The last two weeks have been filled with stories of our holiday experiences – hikes, cross country skiing, sledding, big family dinners, visits with cousins, grandparents and aunts and uncles,  and cozy times at home. All of this reminds me of how magical the holidays are for children.

Nature hikes have become a big part of our routine at school. As each week passes we notice differences in the property and in the forest. Different types of animal tracks, different animals smells, different bird activity, more ice or less ice on the little stream we cross – all of these are things we observe on our hikes. Of course, a sled or two always accompany our journeys as there is just enough snow to enjoy a few rides down the small hill we have discovered in the forest.

Last week we talked a lot about snow and ice. We collected both, and melted it by the fire. It was interesting to see which melted first and what we found in the melt water afterward. It made us all think a little harder about eating the snow and ice from the ground – though it is always tempting!

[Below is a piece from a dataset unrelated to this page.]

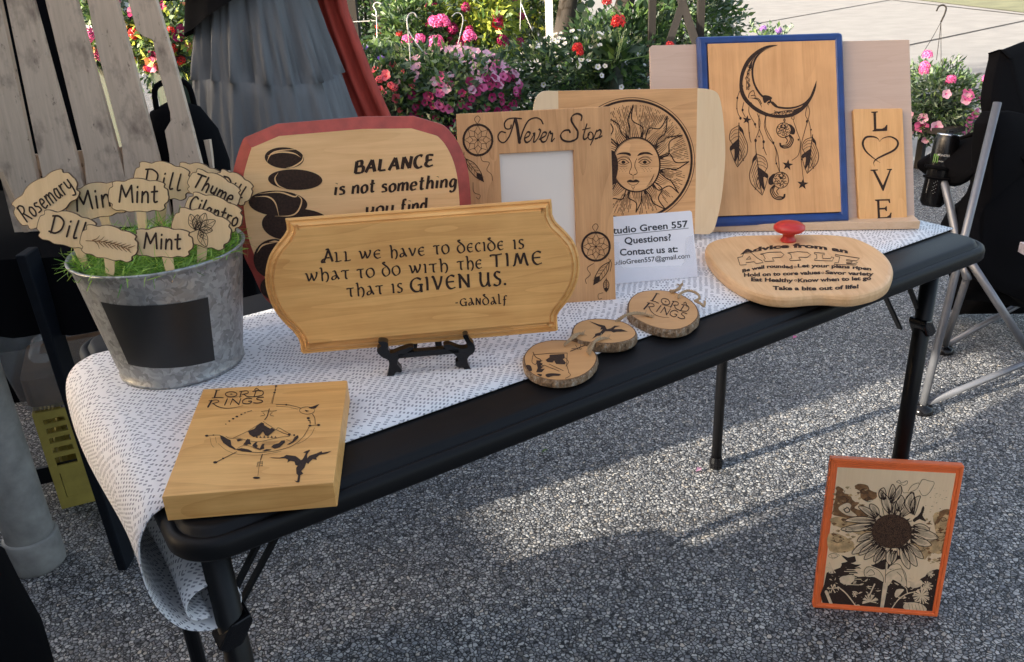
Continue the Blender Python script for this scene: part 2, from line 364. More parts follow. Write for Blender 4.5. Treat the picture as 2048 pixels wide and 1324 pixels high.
def cr(pts, n=5, closed=False):
    P = [Vector(p) for p in pts]; out = []; m = len(P)
    if m < 3: return [tuple(p) for p in P]
    rng = range(m if closed else m-1)
    for i in rng:
        p0 = P[i-1] if (closed or i) else P[0]*2-P[1]
        p1 = P[i]; p2 = P[(i+1) % m]
        p3 = P[(i+2) % m] if (closed or i+2 < m) else P[-1]*2-P[-2]
        for k in range(n):
            t = k/n; out.append(tuple(.5*((2*p1)+(p2-p0)*t+(2*p0-5*p1+4*p2-p3)*t*t+(3*p1-p0-3*p2+p3)*t**3)))
    if not closed: out.append(tuple(P[-1]))
    return out
def arc(cx, cy, rx, ry, a0, a1, n=16): return [(cx+rx*math.cos(math.radians(a0+(a1-a0)*k/n)), cy+ry*math.sin(math.radians(a0+(a1-a0)*k/n))) for k in range(n+1)]
def board(pl, outpx, prof, name, mats, parent, zoom=None, matidx=None, bevel=0):
    """outline traced on the photograph, profile [(inset, w)] from back to front along the normal"""
    out = [pl.uv(*p) for p in outpx] if zoom is None else [pl.uv(*zoom(p)) for p in outpx]
    return board_uv(out, prof, name, mats, parent, matidx, bevel)
def board_uv(out, prof, name, mats, parent, matidx=None, bevel=0):
    mb = MB(); rings = []
    for d, z in prof: rings.append([(x, y, z) for x, y in (inset(out, d) if d else out)])
    for i in range(len(rings)-1):
        mb.cur = matidx[i] if matidx else 0; mb.loft([rings[i], rings[i+1]], False)
    mb.cur = matidx[0] if matidx else 0; mb.poly([p[:2] for p in rings[0]], rings[0][0][2])
    mb.cur = matidx[-1] if matidx else 0; mb.poly([p[:2] for p in rings[-1]], rings[-1][0][2])
    return mb.build(name, mats, parent, bevel=bevel)
class Z:
    """coordinates read off an enlarged crop -> photograph pixels"""
    def __init__(s, ox, oy, k): s.ox, s.oy, s.k = ox, oy, k
    def __call__(s, p): return (s.ox+p[0]/s.k, s.oy+p[1]/s.k)
class Art:
    """flat marks on a board: strokes and filled shapes, all lying on the board's surface"""
    def __init__(s, pl, zoom, w=.0004): s.pl, s.z, s.w = pl, zoom, w; s.mb = MB(); s.j = 0
    def _emit(s, pts, fs):
        s.j += 1; w = s.w + (s.j % 40)*4e-6
        s.mb.add([(*s.pl.uv(*s.z(p)), w) for p in pts], fs)
    def fill(s, pts, smooth=False):
        if smooth: pts = cr(pts, 4, True)
        tri = tessellate_polygon([[Vector((x, y, 0)) for x, y in pts]]); s._emit(pts, [tuple(t) for t in tri])
    def line(s, pts, wd, smooth=True, closed=False, taper=(1, 1), nib=None, caps=True):
        if len(pts) < 2: return
        if smooth and len(pts) > 2: pts = cr(pts, 5, closed)
        if closed: pts = list(pts)+[pts[0]]
        n = len(pts); Lp, Rp = [], []
        segs = [pts] if (smooth or closed) else [[pts[i], pts[i+1]] for i in range(n-1)]
        for sg in segs:
            Lp, Rp = [], []; m = len(sg)
            for i in range(m):
                a = Vector(sg[max(i-1, 0)]); b = Vector(sg[min(i+1, m-1)]); d = b-a
                if d.length < 1e-9: d = Vector((1, 0))
                d.normalize(); nn = Vector((-d.y, d.x)); t = i/(m-1)
                ww = wd/2*(taper[0]*(1-t)+taper[1]*t if taper != 'mid' else max(.15, math.sin(math.pi*t)))
                if nib is not None: ww *= .45+.65*abs(math.sin(math.atan2(-d.y, d.x)-math.radians(nib)))
                p = Vector(sg[i]); Lp.append(p+nn*ww); Rp.append(p-nn*ww)
                if caps and nib is None and taper == (1, 1) and i in (0, m-1): s.dot(p, ww, ww, 8)
            s._emit([tuple(q) for q in Lp+Rp], [(i, i+1, m+i+1, m+i) for i in range(m-1)])
    def dot(s, c, rx, ry=None, n=12):
        ry = ry or rx; s._emit([(c[0]+rx*math.cos(2*math.pi*k/n), c[1]+ry*math.sin(2*math.pi*k/n)) for k in range(n)], [tuple(range(n))])
    def ring(s, cx, cy, rx, ry, wd): s.line(arc(cx, cy, rx, ry, 0, 352, 44), wd, True, True)
    def star(s, cx, cy, r, rot=0):
        s.fill([(cx+(r if k % 2 == 0 else r*.4)*math.sin(math.radians(rot+36*k)), cy-(r if k % 2 == 0 else r*.4)*math.cos(math.radians(rot+36*k))) for k in range(10)])
    def stext(s, font, txt, A, B, h, wd, nib=None, shear=0, arcf=None, gap=.16):
        x = 0; items = []
        for ch in txt:
            if ch == ' ': x += .5; continue
            adv, st = font[ch]; items.append((x, st)); x += adv+gap
        W = x-gap; A, B = Vector(A), Vector(B); ax = (B-A)/W; up = Vector((ax.y, -ax.x)).normalized()*h
        for x0, st in items:
            for k in st:
                sm = k[0] == 's'; pts = k[1:] if sm else k
                q = [A+ax*(x0+p[0])+(up + ax.normalized()*h*shear)*p[1] for p in pts]
                if arcf: q = [v+Vector((0, arcf((v-A).length/(B-A).length))) for v in q]
                s.line([tuple(v) for v in q], wd, smooth=sm, nib=nib)
    def text(s, txt, A, B, h, off=0, shear=0, arcf=None, size=None):
        vs, fs, W, cap = glyphs(txt, off); A, B = Vector(A), Vector(B); ax = (B-A)/W; up = Vector((ax.y, -ax.x)).normalized()*h/cap
        q = []
        for x, y in vs:
            p = A+ax*x+up*y+ax.normalized()*h/cap*y*shear
            if arcf: p = p+Vector((0, arcf(x/W)))
            q.append(tuple(p))
        s._emit(q, fs)
    def build(s, name, mat, parent):
        o = s.mb.build(name, mat, parent, weld=False); o['kind'] = 'stuff'; return o
def glyphs(txt, off=0):
    def mk(t):
        c = bpy.data.curves.new('t', 'FONT'); c.body = t; c.resolution_u = 3; c.offset = off
        o = bpy.data.objects.new('t', c); COL.objects.link(o); dg = bpy.context.evaluated_depsgraph_get(); dg.update()
        me = o.evaluated_get(dg).to_mesh(); vs = [(v.co.x, v.co.y) for v in me.vertices]; fs = [tuple(p.vertices) for p in me.polygons]
        bpy.data.objects.remove(o); bpy.data.curves.remove(c); return vs, fs
    vs, fs = mk(txt); _, _ = 0, 0; hv, _f = mk('H')
    x0 = min(v[0] for v in vs); vs = [(v[0]-x0, v[1]) for v in vs]
    return vs, fs, max(v[0] for v in vs), max(v[1] for v in hv)

# ------------------------------------------------------------------ two stroke alphabets
def S(*p): return ('s',)+p
def al(x, y, rx, ry, a0, a1, n=10): return S(*arc(x, y, rx, ry, a0, a1, n))
HAND = {
 'R': (.55, [[(.05, 0), (.08, 1)], S((.02, .93), (.3, 1.0), (.52, .82), (.38, .58), (.08, .48)), [(.2, .52), (.55, 0)]]),
 'M': (.85, [[(.0, 0), (.12, .95)], [(.12, .95), (.4, .3)], [(.4, .3), (.74, .95)], [(.74, .95), (.84, 0)]]),
 'D': (.62, [[(.1, 0), (.1, .95)], S((.0, .92), (.3, .98), (.58, .75), (.55, .3), (.3, .03), (.0, .05))]),
 'T': (.6, [[(-.05, .92), (.65, .97)], [(.3, .95), (.24, 0)]]),
 'C': (.55, [al(.32, .48, .3, .5, 55, 310)]),
 'B': (.55, [[(.08, 0), (.12, .95)], S((.1, .95), (.42, .95), (.42, .62), (.12, .52)), S((.12, .52), (.55, .48), (.5, .05), (.06, .02))]),
 'A': (.62, [[(0, 0), (.36, .97)], [(.36, .97), (.6, 0)], [(.14, .35), (.5, .35)]]),
 'L': (.5, [[(.1, .97), (.06, .04)], [(.06, .04), (.48, .06)]]),
 'N': (.62, [[(.04, 0), (.1, .95)], [(.1, .95), (.52, .02)], [(.52, .02), (.6, .97)]]),
 'E': (.5, [S((.46, .9), (.1, .92), (.06, .55), (.1, .5)), S((.1, .5), (.0, .2), (.2, .02), (.48, .1)), [(.1, .5), (.4, .54)]]),
 'o': (.42, [S((.22, .6), (.03, .42), (.06, .1), (.24, .0), (.42, .2), (.38, .5), (.2, .6))]),
 's': (.34, [S((.34, .56), (.12, .6), (.06, .44), (.28, .3), (.3, .08), (.0, .04))]),
 'e': (.42, [S((.04, .3), (.38, .36), (.32, .58), (.12, .56), (.02, .28), (.14, .02), (.42, .08))]),
 'm': (.7, [[(.03, 0), (.05, .6)], S((.05, .4), (.22, .6), (.34, .5), (.34, 0)), S((.34, .4), (.52, .6), (.66, .48), (.68, 0))]),
 'a': (.46, [S((.4, .52), (.18, .6), (.02, .3), (.12, .02), (.3, .1), (.4, .52)), S((.4, .56), (.38, .2), (.46, .02))]),
 'r': (.34, [[(.04, 0), (.05, .6)], S((.05, .36), (.16, .56), (.34, .58))]),
 'y': (.45, [S((.04, .6), (.06, .22), (.24, .14), (.4, .3)), S((.42, .6), (.4, .0), (.26, -.34), (.02, -.3))]),
 'i': (.14, [[(.07, 0), (.08, .6)], [(.08, .84), (.09, .88)]]),
 'n': (.46, [[(.04, 0), (.06, .6)], S((.06, .38), (.24, .6), (.4, .5), (.42, 0))]),
 't': (.34, [S((.16, .92), (.14, .2), (.2, .02), (.34, .06)), [(-.02, .6), (.34, .64)]]),
 'l': (.16, [S((.1, 1.0), (.06, .3), (.08, .02), (.2, .06))]),
 'h': (.46, [[(.04, 0), (.08, 1)], S((.06, .36), (.24, .6), (.4, .48), (.42, 0))]),
 'f': (.36, [S((.38, .95), (.2, 1.0), (.14, .8), (.12, -.05)), [(0, .58), (.34, .6)]]),
 'd': (.48, [S((.36, .5), (.14, .58), (.02, .26), (.14, .02), (.34, .14)), [(.4, 1), (.42, 0)]]),
 'u': (.46, [S((.04, .6), (.04, .15), (.2, .0), (.38, .2)), S((.4, .6), (.4, .1), (.48, .02))]),
 'g': (.46, [S((.4, .52), (.18, .6), (.02, .3), (.14, .04), (.34, .16), (.4, .52)), S((.41, .58), (.4, -.1), (.24, -.34), (.02, -.26))]),
}
HAND_o = HAND['o']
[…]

We also made some pretty cool snow volcanoes. The kids were amazed by the reaction that two such common household ingredients, baking soda and vinegar, can have when mixed together.

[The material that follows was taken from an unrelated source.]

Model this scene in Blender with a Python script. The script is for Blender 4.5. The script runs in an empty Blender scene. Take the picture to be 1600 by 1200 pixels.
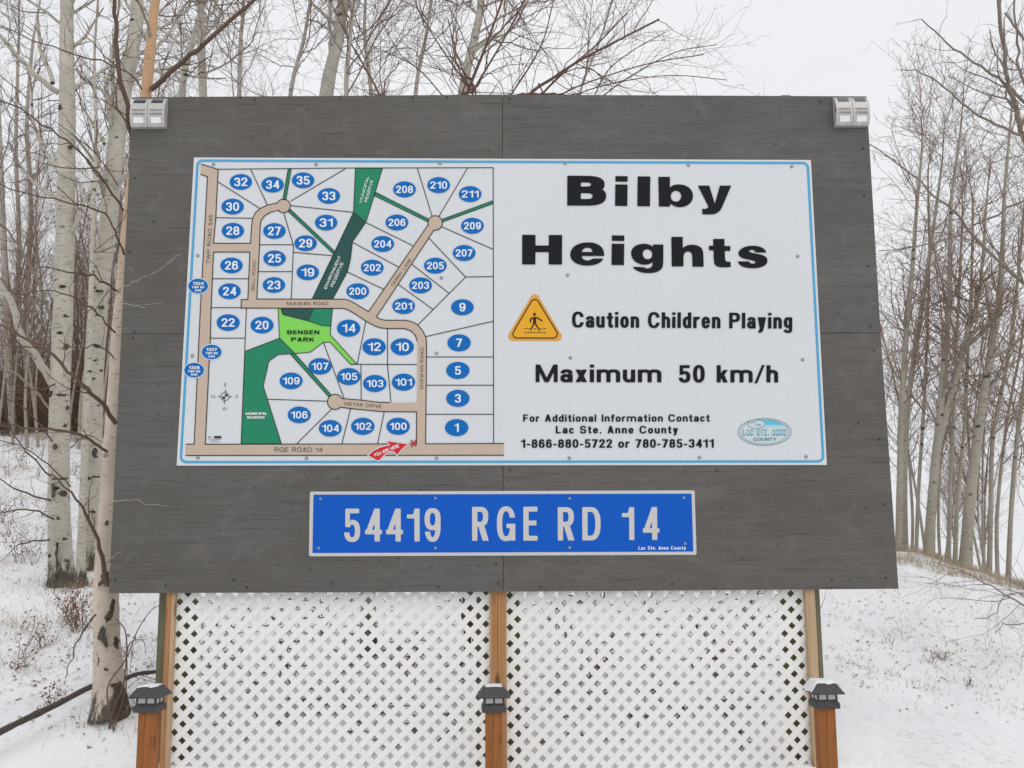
import bpy, bmesh, math, random
import numpy as np
from mathutils import Vector, Matrix
from mathutils.geometry import tessellate_polygon
S = bpy.context.scene
COL = S.collection
R = math.radians
random.seed(7)
rng = np.random.default_rng(11)

# ------------------------------------------------------------------ camera
FPX = 1555.0
CAM = np.array([0.0025, -6.129, 1.60])
PITCH, YAW, ROLL = 0.1448, 0.0087, -0.0062
_cp, _sp, _cy, _sy = math.cos(PITCH), math.sin(PITCH), math.cos(YAW), math.sin(YAW)
FW = np.array([_sy * _cp, _cy * _cp, _sp])
_r = np.array([_cy, -_sy, 0.0]); _u = np.cross(_r, FW)
RT = _r * math.cos(ROLL) + _u * math.sin(ROLL)
UP = -_r * math.sin(ROLL) + _u * math.cos(ROLL)
cd = bpy.data.cameras.new('camera'); cam = bpy.data.objects.new('camera', cd); COL.objects.link(cam)
cd.sensor_width = 36.0; cd.lens = FPX / 1600 * 36; cd.clip_start = 0.05; cd.clip_end = 2000
cam.matrix_world = Matrix(((RT[0], UP[0], -FW[0], CAM[0]), (RT[1], UP[1], -FW[1], CAM[1]),
                           (RT[2], UP[2], -FW[2], CAM[2]), (0, 0, 0, 1)))
S.camera = cam
# ------------------------------------------------------------------ light: bright overcast winter sky
SUN_EL, SUN_AZ = 52.0, -25.0            # azimuth: degrees clockwise from +y seen from above (behind the camera, to the left)
W = bpy.data.worlds.new('World'); S.world = W; W.use_nodes = True
wn, wl = W.node_tree.nodes, W.node_tree.links
bg = wn['Background']
sky = wn.new('ShaderNodeTexSky'); sky.sky_type = 'NISHITA'; sky.sun_disc = False
sky.sun_elevation = R(SUN_EL); sky.sun_rotation = R(180 + SUN_AZ); sky.dust_density = 4.0
cl = wn.new('ShaderNodeTexNoise'); cl.inputs['Scale'].default_value = 1.6; cl.inputs['Detail'].default_value = 5
cr = wn.new('ShaderNodeValToRGB')
cr.color_ramp.elements[0].position = .35; cr.color_ramp.elements[0].color = (7.65, 7.75, 8.05, 1)
cr.color_ramp.elements[1].position = .7; cr.color_ramp.elements[1].color = (8.75, 8.78, 8.95, 1)
wmix = wn.new('ShaderNodeMix'); wmix.data_type = 'RGBA'; wmix.inputs[0].default_value = 0.94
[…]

The theme of this week was trees. Winter time is an interesting time to observe trees. Without their leaves,  it is easier to see the structure of trees, and the nests and holes they make contain. We learned about the different parts a tree, discussed why they are so important to us, picked out our favourite trees on the property  and measured the diameter of them. We discovered that the largest tree on our property is a Norway Spruce tree that is took about six children with outstretched arms to hug – or about 340 cm. Using a crude estimation, we determined that it could be as old as 145 years old! We will continue to observe and discuss trees as the seasons change.

Our days are very enjoyable, and always include a number of great games that get us moving and keep us warm.  When you pick up your children at the end of the day, I know they may have cold, red cheeks, but I hope they have warm smiles!